By law, the government each year is supposed to survey private sector jobs that are similar to positions in the federal service to see how much of an increase is due white- collar workers in the federal government. Although those catch-up-with-industry raises are supposed to take effect each October, presidents can -- and usually do -- delay them until the following January. The amounts they give are usually much less than data on private wage gains indicate.

Last year, for example, data developed by the government indicated that civilian federal pay on average lagged more than 20 percent behind similar jobs for the private sector. But Reagan administration officials rejected the data as being incomplete because they excluded wages of the 12 million state and local government workers, and private firms employing most of the nation's white-collar nonfederal employes. Instead, the president proposed a 3 percent pay increase that went into effect in January. Last year federal workers got no raises.
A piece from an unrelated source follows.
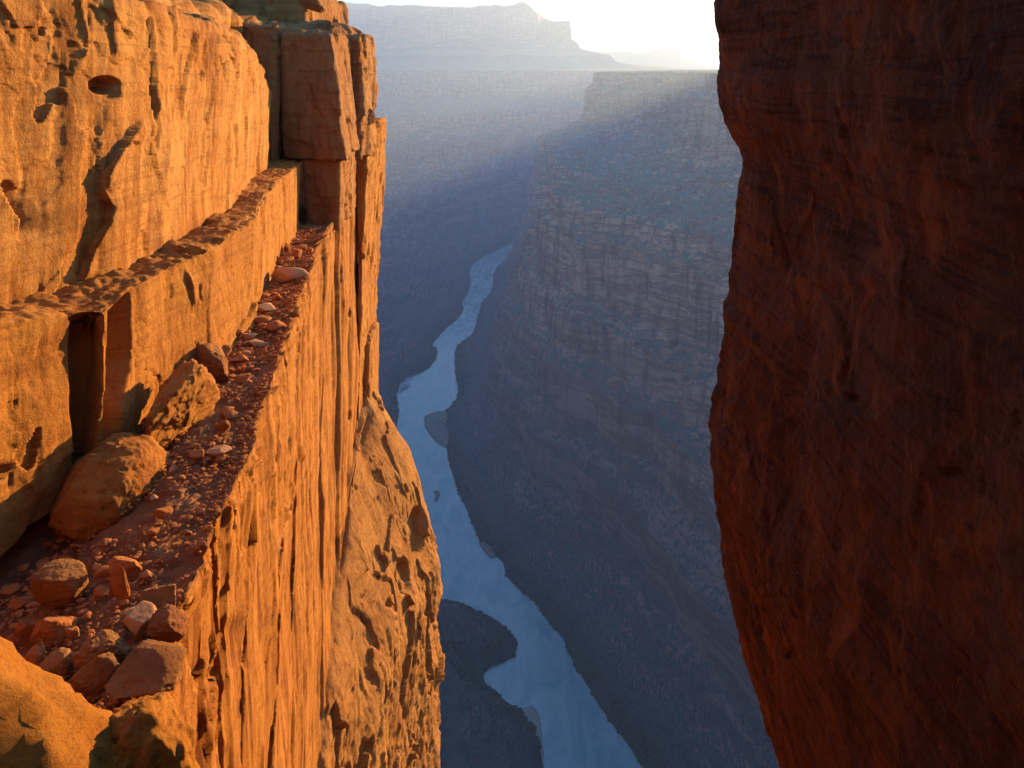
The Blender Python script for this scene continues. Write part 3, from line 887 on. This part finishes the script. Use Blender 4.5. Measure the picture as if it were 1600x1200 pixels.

According to the Bureau of Labor Statistics report, pay for all nonfederal civilian workers surveyed went up 3.5 percent from March 1986 to March 1987. White-collar pay increases averaged 4.1 percent; blue-collar wages were up 2.3 percent, and salaries in service occupations rose 3.4 percent. The study showed that wages of state and local government employes -- who generally trail behind federal salaries -- went up 5.3 percent for white-collar workers and 4.5 percent for blue-collar employes.

The data, which will be compared to salaries paid in government, show average salaries for accountants in the private sector ranged from $19,588 for new employes to $49,291 for supervisory personnel. Pay for public accountants ranged from $21,006 for new employes to $33,989 for journeymen.

Salaries for lawyers just above the starting level were $41,370 on average, the report said, while senior lawyers averaged $63,711.

Pay for engineers in the private sector averaged $26,355 for new employes to $78,049 for top engineers. Salaries for registered nurses averaged $21,012 for new employes to $34,383 for supervisors.

Secretaries in the private sector averaged $15,285 for beginning secretaries to $29,014 for longtime secretaries. Pay for general clerks ranged from $10,338 to $19,151, while private sector averages for personnel clerks was $13,409 for new employes to $23,130 for more experienced clerks.

The data, which take in more employes in smaller firms and reflects smaller than normal annual pay increases, are expected to be used by the Reagan administration to show that previous surveys have exaggerated the pay gap between the government and private sector.